Stored records »
================================

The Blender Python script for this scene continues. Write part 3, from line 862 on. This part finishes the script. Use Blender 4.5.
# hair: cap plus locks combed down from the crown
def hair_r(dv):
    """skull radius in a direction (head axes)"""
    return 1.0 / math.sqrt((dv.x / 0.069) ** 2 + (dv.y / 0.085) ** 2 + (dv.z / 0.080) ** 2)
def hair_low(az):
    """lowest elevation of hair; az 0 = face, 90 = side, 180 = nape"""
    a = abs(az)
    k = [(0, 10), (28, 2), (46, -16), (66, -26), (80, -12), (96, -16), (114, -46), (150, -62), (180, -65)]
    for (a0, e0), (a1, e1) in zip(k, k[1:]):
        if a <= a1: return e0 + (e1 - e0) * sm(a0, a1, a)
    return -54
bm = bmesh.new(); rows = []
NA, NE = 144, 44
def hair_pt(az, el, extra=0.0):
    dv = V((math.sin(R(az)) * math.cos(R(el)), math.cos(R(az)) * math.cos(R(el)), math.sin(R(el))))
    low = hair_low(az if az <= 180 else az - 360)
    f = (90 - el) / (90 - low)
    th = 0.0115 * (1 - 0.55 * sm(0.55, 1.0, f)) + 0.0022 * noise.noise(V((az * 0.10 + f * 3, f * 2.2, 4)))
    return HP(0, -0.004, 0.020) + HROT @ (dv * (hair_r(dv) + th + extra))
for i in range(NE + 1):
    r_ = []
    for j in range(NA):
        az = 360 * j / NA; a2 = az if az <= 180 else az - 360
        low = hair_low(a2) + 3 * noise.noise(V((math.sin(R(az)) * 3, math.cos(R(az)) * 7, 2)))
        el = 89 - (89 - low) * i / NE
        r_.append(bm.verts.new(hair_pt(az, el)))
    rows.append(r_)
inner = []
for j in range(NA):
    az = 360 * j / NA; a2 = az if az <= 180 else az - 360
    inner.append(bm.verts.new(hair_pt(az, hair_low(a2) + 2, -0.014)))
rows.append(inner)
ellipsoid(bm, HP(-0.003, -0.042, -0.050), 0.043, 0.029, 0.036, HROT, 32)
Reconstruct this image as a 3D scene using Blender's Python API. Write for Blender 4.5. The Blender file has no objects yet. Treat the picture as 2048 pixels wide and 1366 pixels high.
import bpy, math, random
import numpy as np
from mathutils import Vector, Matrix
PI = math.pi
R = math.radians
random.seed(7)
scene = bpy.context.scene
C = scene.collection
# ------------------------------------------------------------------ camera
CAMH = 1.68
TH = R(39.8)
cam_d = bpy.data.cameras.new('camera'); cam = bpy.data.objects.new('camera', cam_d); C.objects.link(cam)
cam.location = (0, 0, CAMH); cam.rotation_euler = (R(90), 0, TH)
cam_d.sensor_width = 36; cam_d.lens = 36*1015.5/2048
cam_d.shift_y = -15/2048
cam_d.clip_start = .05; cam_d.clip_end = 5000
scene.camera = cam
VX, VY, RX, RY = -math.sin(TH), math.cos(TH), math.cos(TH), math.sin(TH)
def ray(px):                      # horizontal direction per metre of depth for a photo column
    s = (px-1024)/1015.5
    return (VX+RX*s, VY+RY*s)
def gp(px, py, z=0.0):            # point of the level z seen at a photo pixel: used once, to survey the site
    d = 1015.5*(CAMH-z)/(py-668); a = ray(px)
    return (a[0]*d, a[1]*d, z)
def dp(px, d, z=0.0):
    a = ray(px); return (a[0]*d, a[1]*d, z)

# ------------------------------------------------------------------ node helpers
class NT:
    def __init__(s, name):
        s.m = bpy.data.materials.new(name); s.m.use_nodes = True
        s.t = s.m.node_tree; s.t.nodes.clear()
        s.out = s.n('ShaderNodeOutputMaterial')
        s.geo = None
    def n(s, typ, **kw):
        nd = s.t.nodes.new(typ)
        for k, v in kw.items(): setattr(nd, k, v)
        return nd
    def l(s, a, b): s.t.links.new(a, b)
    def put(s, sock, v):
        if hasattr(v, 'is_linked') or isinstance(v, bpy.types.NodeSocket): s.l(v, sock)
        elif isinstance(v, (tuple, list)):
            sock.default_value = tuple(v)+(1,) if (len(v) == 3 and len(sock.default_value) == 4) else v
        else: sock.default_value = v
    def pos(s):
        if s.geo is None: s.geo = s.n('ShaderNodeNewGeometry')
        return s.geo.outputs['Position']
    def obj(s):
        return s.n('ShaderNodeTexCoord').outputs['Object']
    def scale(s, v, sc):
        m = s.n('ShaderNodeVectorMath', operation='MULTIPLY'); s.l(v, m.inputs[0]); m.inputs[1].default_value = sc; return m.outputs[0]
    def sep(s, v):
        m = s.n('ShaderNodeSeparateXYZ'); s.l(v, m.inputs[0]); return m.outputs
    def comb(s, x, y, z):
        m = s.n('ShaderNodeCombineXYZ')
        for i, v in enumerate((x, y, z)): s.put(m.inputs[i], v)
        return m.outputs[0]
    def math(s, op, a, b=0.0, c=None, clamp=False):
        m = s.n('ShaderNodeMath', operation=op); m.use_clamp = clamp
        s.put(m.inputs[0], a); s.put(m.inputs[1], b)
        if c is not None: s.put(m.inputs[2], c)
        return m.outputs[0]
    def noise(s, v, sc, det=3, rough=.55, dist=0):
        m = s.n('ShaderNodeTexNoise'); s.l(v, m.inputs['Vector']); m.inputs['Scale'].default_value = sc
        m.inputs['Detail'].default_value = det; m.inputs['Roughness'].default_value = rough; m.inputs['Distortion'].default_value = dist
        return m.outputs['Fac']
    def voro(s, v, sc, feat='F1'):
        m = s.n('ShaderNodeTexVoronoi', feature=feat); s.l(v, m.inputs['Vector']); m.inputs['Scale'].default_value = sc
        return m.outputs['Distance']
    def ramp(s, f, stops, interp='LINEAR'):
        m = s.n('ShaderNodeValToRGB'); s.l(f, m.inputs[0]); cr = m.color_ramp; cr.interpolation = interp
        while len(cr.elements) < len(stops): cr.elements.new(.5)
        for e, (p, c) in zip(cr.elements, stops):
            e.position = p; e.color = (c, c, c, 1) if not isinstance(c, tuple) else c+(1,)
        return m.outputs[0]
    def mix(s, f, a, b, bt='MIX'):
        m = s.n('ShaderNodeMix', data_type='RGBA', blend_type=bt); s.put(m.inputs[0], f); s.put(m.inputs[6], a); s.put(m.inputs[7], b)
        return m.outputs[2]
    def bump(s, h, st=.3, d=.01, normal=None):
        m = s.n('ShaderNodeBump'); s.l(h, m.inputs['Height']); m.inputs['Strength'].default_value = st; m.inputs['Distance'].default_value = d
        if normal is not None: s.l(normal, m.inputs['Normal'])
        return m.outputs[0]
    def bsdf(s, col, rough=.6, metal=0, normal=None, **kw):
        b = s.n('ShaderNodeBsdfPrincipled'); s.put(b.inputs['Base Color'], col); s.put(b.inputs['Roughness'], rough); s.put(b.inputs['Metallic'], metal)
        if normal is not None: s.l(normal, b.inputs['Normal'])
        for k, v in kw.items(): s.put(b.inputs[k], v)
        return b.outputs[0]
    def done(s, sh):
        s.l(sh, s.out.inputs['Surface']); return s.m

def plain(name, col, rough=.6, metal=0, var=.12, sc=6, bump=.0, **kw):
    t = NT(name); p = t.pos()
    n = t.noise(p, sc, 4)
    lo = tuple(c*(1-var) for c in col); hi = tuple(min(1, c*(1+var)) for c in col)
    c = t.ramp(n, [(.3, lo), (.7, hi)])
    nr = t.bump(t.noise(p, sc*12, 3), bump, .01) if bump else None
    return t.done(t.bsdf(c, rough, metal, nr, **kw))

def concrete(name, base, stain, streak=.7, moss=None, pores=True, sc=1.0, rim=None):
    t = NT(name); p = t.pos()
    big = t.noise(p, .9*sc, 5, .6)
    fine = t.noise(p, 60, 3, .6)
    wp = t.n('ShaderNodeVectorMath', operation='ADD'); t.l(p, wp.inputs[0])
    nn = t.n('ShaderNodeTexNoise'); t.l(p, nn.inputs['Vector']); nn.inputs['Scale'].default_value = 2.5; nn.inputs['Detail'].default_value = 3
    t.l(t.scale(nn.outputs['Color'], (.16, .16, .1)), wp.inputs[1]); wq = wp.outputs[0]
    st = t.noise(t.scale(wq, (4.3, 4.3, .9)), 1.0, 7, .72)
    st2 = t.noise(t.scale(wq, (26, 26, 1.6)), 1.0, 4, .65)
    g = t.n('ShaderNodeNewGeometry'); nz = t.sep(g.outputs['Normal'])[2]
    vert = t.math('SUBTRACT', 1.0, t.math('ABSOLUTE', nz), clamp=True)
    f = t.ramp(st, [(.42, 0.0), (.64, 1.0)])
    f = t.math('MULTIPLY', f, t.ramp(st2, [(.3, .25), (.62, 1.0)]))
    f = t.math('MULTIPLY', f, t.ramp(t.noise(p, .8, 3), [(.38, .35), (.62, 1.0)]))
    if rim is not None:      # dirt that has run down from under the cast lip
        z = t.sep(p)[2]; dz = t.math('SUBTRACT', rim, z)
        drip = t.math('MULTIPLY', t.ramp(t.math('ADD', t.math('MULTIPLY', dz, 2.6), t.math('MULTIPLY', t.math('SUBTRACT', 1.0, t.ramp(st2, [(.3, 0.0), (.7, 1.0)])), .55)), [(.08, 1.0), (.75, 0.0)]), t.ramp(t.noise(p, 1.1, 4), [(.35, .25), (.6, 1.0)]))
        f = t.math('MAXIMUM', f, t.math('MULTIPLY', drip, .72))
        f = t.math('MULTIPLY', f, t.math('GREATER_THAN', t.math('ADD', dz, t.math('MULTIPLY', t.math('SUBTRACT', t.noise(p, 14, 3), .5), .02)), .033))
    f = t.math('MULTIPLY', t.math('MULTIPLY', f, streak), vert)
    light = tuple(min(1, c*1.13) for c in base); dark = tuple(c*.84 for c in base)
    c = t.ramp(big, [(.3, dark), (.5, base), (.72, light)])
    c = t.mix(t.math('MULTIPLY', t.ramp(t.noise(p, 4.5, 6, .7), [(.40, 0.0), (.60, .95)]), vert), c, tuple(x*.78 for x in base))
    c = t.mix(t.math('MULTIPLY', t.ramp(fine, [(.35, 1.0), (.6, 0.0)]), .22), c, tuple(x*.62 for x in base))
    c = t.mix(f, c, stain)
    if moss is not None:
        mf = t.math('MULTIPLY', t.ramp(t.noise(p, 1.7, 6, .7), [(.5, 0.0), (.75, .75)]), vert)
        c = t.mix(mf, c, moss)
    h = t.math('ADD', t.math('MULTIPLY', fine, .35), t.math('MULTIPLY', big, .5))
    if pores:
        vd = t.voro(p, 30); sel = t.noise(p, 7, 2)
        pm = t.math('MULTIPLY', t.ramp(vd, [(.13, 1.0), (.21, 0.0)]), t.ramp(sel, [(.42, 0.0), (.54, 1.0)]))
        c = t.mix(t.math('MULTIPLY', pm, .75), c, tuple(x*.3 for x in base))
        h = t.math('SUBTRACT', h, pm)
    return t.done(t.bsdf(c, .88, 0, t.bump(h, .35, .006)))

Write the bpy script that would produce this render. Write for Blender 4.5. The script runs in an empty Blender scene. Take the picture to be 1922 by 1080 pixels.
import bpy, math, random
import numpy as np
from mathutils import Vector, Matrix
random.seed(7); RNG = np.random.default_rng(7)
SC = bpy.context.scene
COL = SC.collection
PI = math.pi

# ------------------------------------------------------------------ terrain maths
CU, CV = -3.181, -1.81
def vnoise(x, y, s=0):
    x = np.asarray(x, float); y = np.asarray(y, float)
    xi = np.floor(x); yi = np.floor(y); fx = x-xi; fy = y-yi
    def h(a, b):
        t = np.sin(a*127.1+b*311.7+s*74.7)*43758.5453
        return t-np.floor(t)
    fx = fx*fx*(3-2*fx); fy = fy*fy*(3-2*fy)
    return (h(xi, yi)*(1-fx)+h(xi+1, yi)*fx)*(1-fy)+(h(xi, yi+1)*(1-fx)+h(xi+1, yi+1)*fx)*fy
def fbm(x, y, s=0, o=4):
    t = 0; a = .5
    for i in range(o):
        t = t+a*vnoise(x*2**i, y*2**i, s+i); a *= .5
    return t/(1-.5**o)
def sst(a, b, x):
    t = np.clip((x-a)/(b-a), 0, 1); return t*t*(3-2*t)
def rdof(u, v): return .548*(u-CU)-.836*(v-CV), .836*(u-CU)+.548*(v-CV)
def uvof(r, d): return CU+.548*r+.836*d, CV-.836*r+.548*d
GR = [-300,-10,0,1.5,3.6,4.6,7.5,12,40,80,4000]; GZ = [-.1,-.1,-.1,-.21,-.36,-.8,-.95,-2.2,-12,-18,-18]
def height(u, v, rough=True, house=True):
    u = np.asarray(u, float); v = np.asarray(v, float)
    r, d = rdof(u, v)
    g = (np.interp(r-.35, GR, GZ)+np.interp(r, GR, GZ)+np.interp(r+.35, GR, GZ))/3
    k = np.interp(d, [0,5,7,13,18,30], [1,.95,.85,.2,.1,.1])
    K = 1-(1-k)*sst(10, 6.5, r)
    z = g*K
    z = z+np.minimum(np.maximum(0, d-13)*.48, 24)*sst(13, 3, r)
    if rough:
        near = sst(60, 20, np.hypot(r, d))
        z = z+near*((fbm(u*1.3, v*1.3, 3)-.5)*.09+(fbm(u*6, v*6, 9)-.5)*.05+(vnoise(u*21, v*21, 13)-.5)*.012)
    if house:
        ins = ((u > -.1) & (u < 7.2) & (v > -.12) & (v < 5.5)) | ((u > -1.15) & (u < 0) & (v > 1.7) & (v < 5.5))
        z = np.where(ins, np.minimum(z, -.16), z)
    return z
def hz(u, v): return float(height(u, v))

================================

Goal » The lines to return run from the one containing "Reconstruct this image" down to the one containing "a = ray(px); return (a[0]*d, a[1]*d, z)"; give them exactly, both included, and no others.

Answer to this problem »
Reconstruct this image as a 3D scene using Blender's Python API. Write for Blender 4.5. The Blender file has no objects yet. Treat the picture as 2048 pixels wide and 1366 pixels high.
import bpy, math, random
import numpy as np
from mathutils import Vector, Matrix
PI = math.pi
R = math.radians
random.seed(7)
scene = bpy.context.scene
C = scene.collection
# ------------------------------------------------------------------ camera
CAMH = 1.68
TH = R(39.8)
cam_d = bpy.data.cameras.new('camera'); cam = bpy.data.objects.new('camera', cam_d); C.objects.link(cam)
cam.location = (0, 0, CAMH); cam.rotation_euler = (R(90), 0, TH)
cam_d.sensor_width = 36; cam_d.lens = 36*1015.5/2048
cam_d.shift_y = -15/2048
cam_d.clip_start = .05; cam_d.clip_end = 5000
scene.camera = cam
VX, VY, RX, RY = -math.sin(TH), math.cos(TH), math.cos(TH), math.sin(TH)
def ray(px):                      # horizontal direction per metre of depth for a photo column
    s = (px-1024)/1015.5
    return (VX+RX*s, VY+RY*s)
def gp(px, py, z=0.0):            # point of the level z seen at a photo pixel: used once, to survey the site
    d = 1015.5*(CAMH-z)/(py-668); a = ray(px)
    return (a[0]*d, a[1]*d, z)
def dp(px, d, z=0.0):
    a = ray(px); return (a[0]*d, a[1]*d, z)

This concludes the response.